Yeni İhale Yasası Bilişimi Vuracak Mı?

Erol Bilecik / TÜBİSAD Başkanı Türkiye, 2003 yılına yeni ihale yasası ile girdi. Herkes ihale yasasına, inşaat sektörüne, yol yatırımları cephesinden baktı. Diğer sektörler gibi bilişim de unutul...

1.02.2003 02:00:000
Paylaş Tweet Paylaş

Erol Bilecik / TÜBİSAD Başkanı

Türkiye, 2003 yılına yeni ihale yasası ile girdi. Herkes ihale yasasına, inşaat sektörüne, yol yatırımları cephesinden baktı. Diğer sektörler gibi bilişim de unutuldu. Ancak, bu sektörde inanılmaz bir tartışma yarattı, önemli endişeleri gündeme getirdi. Yerli-yabancı farkı, Türkiye’ye bir kereliğine gelenlere tanınan haklar, yüzde 15 fiyat farkı ve öteki yenilikler… Sektörde büyük bir itiraz var. TÜBİSAD Başkanı Erol Bilecikli, “Şeffaf ve denetlenebilir bir yasa. Ancak, ciddi eksiklikleri var” diyor.
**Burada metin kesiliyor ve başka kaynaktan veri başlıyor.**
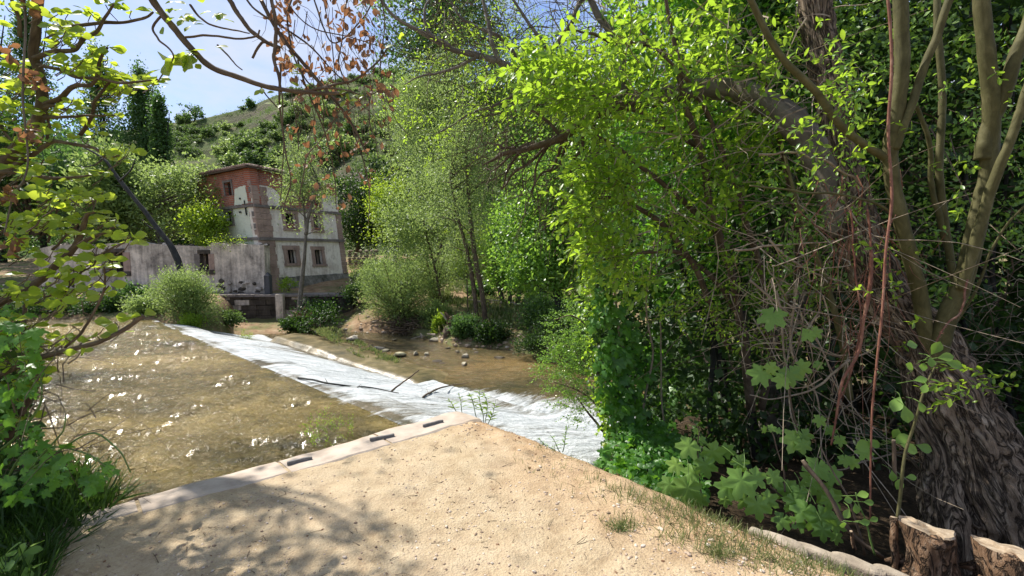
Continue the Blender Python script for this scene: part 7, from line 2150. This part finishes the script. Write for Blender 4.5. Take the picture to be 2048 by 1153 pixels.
for (x, y) in ((774, 77), (764, 104)):
    V, Fc = ICO2; g = MB(); g.add(V * .009 * np.array([1, 1, 1.3]) + at(x, y, 2.44), Fc); g.build('small_fig', M['bark_dark'], r, smooth=True)

# curtain of dead creeper with rust-brown leaves
r = thing('dead_creeper', 'dead creeper hanging from the top centre, thorny stems and rust brown dry leaves', 'vines', tuple(at(600, 0, 2.6)))
DC = [([(500, -40), (560, 60), (600, 110), (640, 160), (680, 210), (712, 260), (730, 300), (738, 312)], 2.5, 2.6, [.011, .010, .009, .007, .004]), ([(540, -30), (545, 80), (544, 120), (556, 160), (558, 192)], 2.4, 2.4, [.009, .009, .008, .006]),
      ([(470, -40), (520, 20), (600, 80), (650, 130), (700, 170)], 2.6, 2.6, [.006, .005, .003]), ([(562, 130), (566, 220), (572, 300), (576, 350), (566, 420)], 2.45, 2.5, [.005, .004, .003]), ([(560, 160), (570, 250), (566, 340), (560, 410)], 2.5, 2.5, [.004, .003, .002]),
      ([(595, 120), (610, 180), (640, 250), (660, 330), (672, 420)], 2.5, 2.6, [.005, .004, .002]), ([(640, 180), (646, 240), (648, 250)], 2.5, 2.5, [.004, .003]), ([(745, 170), (742, 240), (752, 290), (757, 316)], 2.6, 2.6, [.004, .003, .002]),
      ([(680, 220), (640, 270), (605, 320), (598, 400)], 2.45, 2.5, [.004, .003, .003]), ([(700, 240), (720, 300), (736, 370), (738, 450)], 2.6, 2.6, [.003, .003, .002]), ([(758, -20), (770, 60), (764, 150), (790, 230), (822, 275)], 2.7, 2.7, [.004, .003, .002]),
      ([(620, -20), (650, 60), (680, 90), (730, 40), (760, -20)], 2.7, 2.7, [.005, .004, .004]), ([(640, -30), (660, 80), (670, 190), (690, 330)], 2.6, 2.6, [.003, .003, .002]), ([(700, -20), (690, 60), (680, 130), (720, 200), (765, 250)], 2.65, 2.65, [.004, .003, .002]),
      ([(598, 300), (592, 250), (586, 180)], 2.5, 2.5, [.003, .002]), ([(590, -20), (580, 60), (600, 140), (650, 190)], 2.5, 2.5, [.005, .004]), ([(790, 180), (740, 190), (690, 230)], 2.6, 2.6, [.003, .003]), ([(560, -10), (620, 50), (700, 70), (780, 100), (850, 130)], 2.7, 2.8, [.004, .003, .002])]
for P_, y0, y1, R_ in DC:
    g = MB(); C = tube(g, pts(P_, y0, y1), R_, 7, len(P_) * 8, wob=.02, rough=.3); g.build('stem', M['bark_brown'], r, smooth=True)
twig_spray(r, [(520, -40), (800, -40), (790, 160), (700, 220), (570, 180)], 2.4, 2.9, 90, .34, (.2, .9), 'bark_brown', .0022, 'thin_stems', sag=.0, jitter=.3, K=6, curl=.25)
twig_spray(r, [(560, 180), (780, 160), (780, 260), (580, 260)], 2.4, 2.9, 50, .32, (.15, 1), 'bark_brown', .0018, 'thin_stems', sag=.0, jitter=.2, K=6, curl=.2)
lv = Leaves()
P = region([(520, -40), (760, -40), (770, 140), (800, 180), (720, 230), (560, 200), (540, 90)], 2.4, 2.8, 330, 2.6, 41)
lv.add(P, rnd(len(P)) * .6 + [0, 0, -.9], rnd(len(P)), .042 * (.6 + .7 * RNG.random(len(P))))
P = region([(570, 180), (800, 180), (770, 330), (690, 420), (580, 380)], 2.4, 2.8, 110, 2.0, 43)
lv.add(P, rnd(len(P)) * .6 + [0, 0, -.9], rnd(len(P)), .036 * (.6 + .7 * RNG.random(len(P))))
lv.finish(r, B_CURL, M['leaf_brown'], 300, 'dry_leaf', 'dry_leaves')

# dark leafy growth and long grass at the lower left
b = np.array([-2.9, 2.6, -.3]); r = thing('bramble_bush', 'dark green leafy bush with hop leaves at the lower left edge', 'bush', tuple(b))
lv = Leaves()
P = region([(-260, 600), (60, 620), (85, 700), (70, 780), (40, 820), (100, 890), (190, 910), (235, 940), (190, 980), (120, 960), (60, 1000), (-260, 1000)], 2.1, 2.9, 1500, .8, 51)
lv.add(P, np.array([.3, -.4, -.6]) + rnd(len(P)) * .55, np.array([.1, -.5, .7]) + rnd(len(P)) * .45, .064 * (.5 + .8 * RNG.random(len(P))))
lv.finish(r, B_HOP3, M['leaf_hopcol'], 290, 'leaf', 'foliage', restbase=B_HOPLOW)
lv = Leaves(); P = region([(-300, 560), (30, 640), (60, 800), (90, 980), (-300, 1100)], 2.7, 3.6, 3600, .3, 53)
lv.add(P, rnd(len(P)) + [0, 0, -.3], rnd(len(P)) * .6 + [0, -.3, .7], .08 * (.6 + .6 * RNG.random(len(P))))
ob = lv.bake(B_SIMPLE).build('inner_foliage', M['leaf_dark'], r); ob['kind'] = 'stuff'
twig_spray(r, [(-60, 640), (110, 680), (230, 900), (60, 960), (-60, 900)], 2.2, 2.8, 90, .4, (.6, -.2), 'bark_brown', .003, 'stems')
for P_ in ([(40, 960), (120, 900), (190, 870), (240, 900), (262, 945)], [(60, 940), (110, 880), (130, 830)], [(0, 900), (70, 830), (82, 780), (75, 720)], [(-10, 1000), (60, 900), (160, 905), (220, 940)]):
    g = MB(); tube(g, pts(P_, 2.3, 2.3), [.006, .003], 6, 20, wob=.02); g.build('stem', M['stem_green'], r, smooth=True)
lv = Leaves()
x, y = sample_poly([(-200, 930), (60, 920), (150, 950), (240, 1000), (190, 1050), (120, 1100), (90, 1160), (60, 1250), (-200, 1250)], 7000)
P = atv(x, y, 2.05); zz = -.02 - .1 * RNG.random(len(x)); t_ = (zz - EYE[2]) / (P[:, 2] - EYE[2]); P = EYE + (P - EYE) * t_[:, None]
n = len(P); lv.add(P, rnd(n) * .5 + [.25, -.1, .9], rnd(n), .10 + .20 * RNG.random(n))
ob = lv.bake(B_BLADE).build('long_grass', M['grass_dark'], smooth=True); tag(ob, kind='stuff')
r = thing('nettle', 'small clump of toothed leaves at the bottom left corner beside the path', 'plant', tuple(onz(60, 1140, 0)))
lv = Leaves()
P = region([(0, 1110), (50, 1085), (100, 1105), (95, 1150), (0, 1160)], 1.95, 2.1, 30); lv.add(P, np.array([.5, -.4, 0]) + rnd(30) * .5, np.array([0, -.3, 1]) + rnd(30) * .3, .07)
lv.finish(r, B_OBOV, M['leaf_hop'], 60, 'leaf')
Uzun tartışmalar sonunda 2003 yılıyla birlikte yürürlüğe giren İhale Yasası, daha çok yol ve benzeri konularla tartışıldı. Karayolları’ndaki ihalelerle ilgili bölümleri basına yansıdı, diğer sektörler pek gündeme gelmedi. Oysa, ihaleler sadece inşaat alanını değil, gıdadan bilişime, her sektörü kapsıyor… Üstelik itirazlar da her sektörden geliyor. Tıpkı bilişimde olduğu gibi…
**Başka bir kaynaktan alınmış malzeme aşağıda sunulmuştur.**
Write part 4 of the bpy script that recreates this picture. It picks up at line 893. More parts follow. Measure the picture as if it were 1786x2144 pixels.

Bilişim sektöründe ise tartışılan çeşitli konular var. İlk itirazlar, yerli ve yabancı ayrımına yönelik… Sektörün yapısı nedeniyle, yerli ve yabancı şirket konusunda ciddi tartışmalar olacağı, bazı şirketler aleyhine sonuçlar çıkacağı ileri sürülüyor. Bir başka konu ise 250 milyar liralık bedelin altında ihalelere yabancı şirketlerin girmesinin engellenmesi…. Yabancı şirketlere yönelik yüzde 1 ila yüzde 15 daha pahalı satma hakkı gibi konular da var. Şirketler, bundan Microsoft, HP ve Cisco gibi büyüklerin zarar göreceğini savunuyor.

Türkiye Bilişim Sanayicileri ve İşadamları Derneği Yönetim Kurulu Başkanı Erol Bilecik, “Yasa, şeffaf ve denetlenebilir olma özellikleri nedeniyle olumlu. Ancak, yerli ve yabancı şirket tanımında ciddi eksiklikler var” diyor. Ona göre, yasa, 60 yıldan beri Türkiye’de olan yabancı sermayeli şirketlerle, bir kereliğine gelenleri neredeyse aynı kefeye koyuyor.

Yeni ihale yasasına yönelik itirazlarını dile getirmeye devam edeceklerini belirten Türkiye Bilişim Sanayicileri ve Üreticileri Derneği’nin (TÜBİSAD) başkanı ve Index Bilgisayar’ın Yönetim Kurulu Başkanı Erol Bilecik,  Digital’in sorularını yanıtladı:

İhale yasası bilişim sektörü için neler getiriyor? Hangi mesajlar çıkıyor?

Kanunda maalesef bir takım yönlerin bilişim sektörüne ciddi zarar verebilme ihtimalinin çok yüksek olduğuna inanıyoruz. Yani teorik olarak oldukça doğru bir yasa. Benimsenebilir ve şeffaf. İhalenin çok nazik bir kavram olması da göz önünde bulundurulmuş. Çünkü, ihale, hangi sektör olursa olsun sıcak paranın bir fiil yürüdüğü, her türlü satın alma bağlantısının netlik kazandığı bir kavram. Bunun denetlenebilir olması, mesela internet ortamında herkese açık gerçekleşmesi bile, her şeyden önce pozitif bir durum.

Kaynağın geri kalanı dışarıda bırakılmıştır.